I think the best you can do is move the error to link time, which will statically ensure that the program does not contain a code path that could potentially call the prohibited function, but the error messages won't be very helpful to anyone that doesn't know about the restriction you're imposing. Anyway, the solution is to declare a specialization of the prohibited member functions but not define them:
template<typename T>
struct Foo {
void bar() {
std::cout << "bar\n";
}
void baz() {
std:: cout << "baz\n";
}
};
template<> void Foo<int>::baz(); // use of Foo<int>::baz() will resolve to this specialization, and linking will fail
template struct Foo<int>;
template struct Foo<char>;
int main() {
Foo<int> f;
f.bar();
// f.baz(); // uncommenting this line results in an ugly link time error
Foo<char> b;
b.bar();
b.baz(); // works with Foo<char>
}
The static asserts no longer help give nice error messages when a mistake is made in client code, but you might want to leave them in because they'll fire if you forget to provide a specialization.
enable_if is a flexible mechanism for precise template methods targeting, may be what you are after.
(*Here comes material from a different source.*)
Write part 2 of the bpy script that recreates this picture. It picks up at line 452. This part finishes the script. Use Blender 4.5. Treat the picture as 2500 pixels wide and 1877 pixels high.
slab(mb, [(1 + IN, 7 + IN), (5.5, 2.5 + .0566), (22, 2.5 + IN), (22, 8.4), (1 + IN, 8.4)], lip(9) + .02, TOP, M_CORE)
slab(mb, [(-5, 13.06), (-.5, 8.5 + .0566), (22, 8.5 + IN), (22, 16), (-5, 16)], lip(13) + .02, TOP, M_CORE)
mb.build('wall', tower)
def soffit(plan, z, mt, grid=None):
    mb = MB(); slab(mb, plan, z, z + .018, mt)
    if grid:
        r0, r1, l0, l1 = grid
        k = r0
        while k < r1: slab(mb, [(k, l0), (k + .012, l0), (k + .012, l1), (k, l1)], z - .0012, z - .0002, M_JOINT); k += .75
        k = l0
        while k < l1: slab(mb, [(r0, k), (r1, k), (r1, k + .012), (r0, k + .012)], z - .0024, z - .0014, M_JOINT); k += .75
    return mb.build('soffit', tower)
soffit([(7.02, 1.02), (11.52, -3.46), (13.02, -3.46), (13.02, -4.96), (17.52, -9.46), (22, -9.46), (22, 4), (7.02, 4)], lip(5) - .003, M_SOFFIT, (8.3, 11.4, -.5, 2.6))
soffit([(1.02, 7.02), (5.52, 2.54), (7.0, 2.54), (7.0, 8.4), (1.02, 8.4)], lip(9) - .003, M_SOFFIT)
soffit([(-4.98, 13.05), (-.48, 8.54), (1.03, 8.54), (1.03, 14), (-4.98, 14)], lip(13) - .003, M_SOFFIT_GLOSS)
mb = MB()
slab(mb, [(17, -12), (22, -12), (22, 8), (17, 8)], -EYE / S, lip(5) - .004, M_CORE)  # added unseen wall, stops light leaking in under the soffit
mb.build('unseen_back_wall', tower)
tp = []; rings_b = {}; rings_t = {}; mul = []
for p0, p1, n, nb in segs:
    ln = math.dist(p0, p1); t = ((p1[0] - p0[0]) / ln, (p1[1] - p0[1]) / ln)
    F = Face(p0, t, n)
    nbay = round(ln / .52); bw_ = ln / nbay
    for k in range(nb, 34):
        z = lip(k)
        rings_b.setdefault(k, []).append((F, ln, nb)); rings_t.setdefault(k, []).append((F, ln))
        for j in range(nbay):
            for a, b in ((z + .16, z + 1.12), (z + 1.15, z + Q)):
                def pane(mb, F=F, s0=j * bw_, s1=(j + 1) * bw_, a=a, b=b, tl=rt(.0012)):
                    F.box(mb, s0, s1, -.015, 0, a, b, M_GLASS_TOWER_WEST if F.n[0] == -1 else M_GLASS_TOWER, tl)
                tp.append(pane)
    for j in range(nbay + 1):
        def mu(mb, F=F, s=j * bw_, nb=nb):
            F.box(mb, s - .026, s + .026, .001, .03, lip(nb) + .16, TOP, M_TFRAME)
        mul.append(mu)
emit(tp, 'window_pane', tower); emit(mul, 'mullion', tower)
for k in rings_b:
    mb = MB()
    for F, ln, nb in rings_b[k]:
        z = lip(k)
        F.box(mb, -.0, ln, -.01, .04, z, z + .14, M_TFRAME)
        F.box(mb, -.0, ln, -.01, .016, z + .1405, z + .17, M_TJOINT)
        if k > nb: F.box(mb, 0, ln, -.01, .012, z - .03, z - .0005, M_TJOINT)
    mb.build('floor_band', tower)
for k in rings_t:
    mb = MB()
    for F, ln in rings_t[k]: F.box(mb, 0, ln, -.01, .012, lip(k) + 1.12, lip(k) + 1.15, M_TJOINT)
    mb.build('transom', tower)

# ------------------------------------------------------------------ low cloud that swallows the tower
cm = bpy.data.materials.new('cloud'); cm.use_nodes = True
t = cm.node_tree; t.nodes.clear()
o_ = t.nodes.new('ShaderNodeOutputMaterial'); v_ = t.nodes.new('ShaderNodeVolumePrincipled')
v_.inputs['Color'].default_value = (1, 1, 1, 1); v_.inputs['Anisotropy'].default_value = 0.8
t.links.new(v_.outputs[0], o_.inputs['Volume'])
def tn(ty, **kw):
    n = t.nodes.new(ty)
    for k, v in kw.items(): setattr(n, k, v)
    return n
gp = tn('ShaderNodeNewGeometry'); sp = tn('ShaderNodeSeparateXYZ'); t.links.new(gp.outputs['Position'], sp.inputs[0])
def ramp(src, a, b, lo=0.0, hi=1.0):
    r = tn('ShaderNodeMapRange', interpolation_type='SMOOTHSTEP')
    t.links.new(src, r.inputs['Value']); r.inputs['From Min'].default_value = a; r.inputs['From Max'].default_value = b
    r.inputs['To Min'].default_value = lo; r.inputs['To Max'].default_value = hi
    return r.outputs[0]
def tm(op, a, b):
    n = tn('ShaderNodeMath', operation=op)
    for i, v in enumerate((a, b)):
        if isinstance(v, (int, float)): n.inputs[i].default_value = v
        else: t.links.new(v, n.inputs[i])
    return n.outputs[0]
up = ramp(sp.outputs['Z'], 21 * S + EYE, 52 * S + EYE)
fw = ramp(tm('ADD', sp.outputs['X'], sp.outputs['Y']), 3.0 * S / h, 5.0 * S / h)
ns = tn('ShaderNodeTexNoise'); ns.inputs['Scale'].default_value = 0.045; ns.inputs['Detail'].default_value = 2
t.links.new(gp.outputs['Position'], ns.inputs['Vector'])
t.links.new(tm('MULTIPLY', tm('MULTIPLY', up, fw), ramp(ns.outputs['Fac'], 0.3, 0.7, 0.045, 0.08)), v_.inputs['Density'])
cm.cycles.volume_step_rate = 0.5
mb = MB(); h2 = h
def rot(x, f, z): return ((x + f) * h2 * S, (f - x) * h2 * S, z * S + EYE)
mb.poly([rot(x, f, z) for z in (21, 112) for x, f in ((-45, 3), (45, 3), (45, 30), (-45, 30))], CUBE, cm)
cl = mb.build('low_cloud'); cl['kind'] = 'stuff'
Example:
#include <string>
#include <iostream>
#include <boost/utility.hpp>
#include <boost/type_traits.hpp>
#include <boost/static_assert.hpp>
template <class T> class mywrapper
{
T _value;
template <class V>
typename boost::enable_if<boost::is_scalar<V>, void>::type printval_(V const& value)
{
BOOST_STATIC_ASSERT(boost::is_scalar<V>::value);
std::cout << "scalar: " << value << std::endl;
}
template <class V>
typename boost::enable_if<boost::is_compound<V>, void>::type printval_(V const& value)
{
BOOST_STATIC_ASSERT(boost::is_compound<V>::value);
std::cout << "compound: " << value << std::endl;
}
public:
mywrapper(T const& value):_value(value) { }
void printval() { printval_(_value); }
};
template class mywrapper<int>;
template class mywrapper<std::string>;
int main()
{
mywrapper<int> ival(333);
mywrapper<std::string> sval("test");
ival.printval();
sval.printval();
return 0;
}
I did not get an opportunity to test enable_if as suggested by bobah but I did come up with a solution that does not require boost and that satisfies my original requirement to a good extent (I say good and not full, will explain at the end)
The solution is to put a dummy template on the code that will fail if compiled under some selected types and is fine under others. So:
struct dummyStruct {};
#define DUMMY_TEMP typename dummy
#define DUMMY_PARAM dummyStruct
namespace Loki
{
template<int> struct CompileTimeError;
template<> struct CompileTimeError<true> {};
}
#define LOKI_STATIC_CHECK(expr, msg) \
{ Loki::CompileTimeError<((expr) != 0)> ERROR_##msg; (void)ERROR_##msg; }
template <typename T>
class foo
{
public:
void func() {}
template <typename T_Dummy>
void func1() { LOKI_STATIC_CHECK(sizeof(T) == 4, Assertion_error); }
};
template foo<int>;
template foo<double>; // [1]
int main()
{
foo<int> a;
a.func1<DUMMY_PARAM>();
foo<double> b;
//b.func1<DUMMY_PARAM>(); //[2] - this is a static error
return 0;
}
In all of my template code, these kind of functions (i.e. the ones that have static asserts OR work on some types and may fail on others by using type traits [in which case there is a selection of several different functions for different types]) are hidden from the client. So in my implementation, adding the extra dummy parameter is an OK compromise.
As a bonus, it lets me know that this function is designed to be used by only certain types. Furthermore, my original problem of explicit instantiation is solved by this simple technique.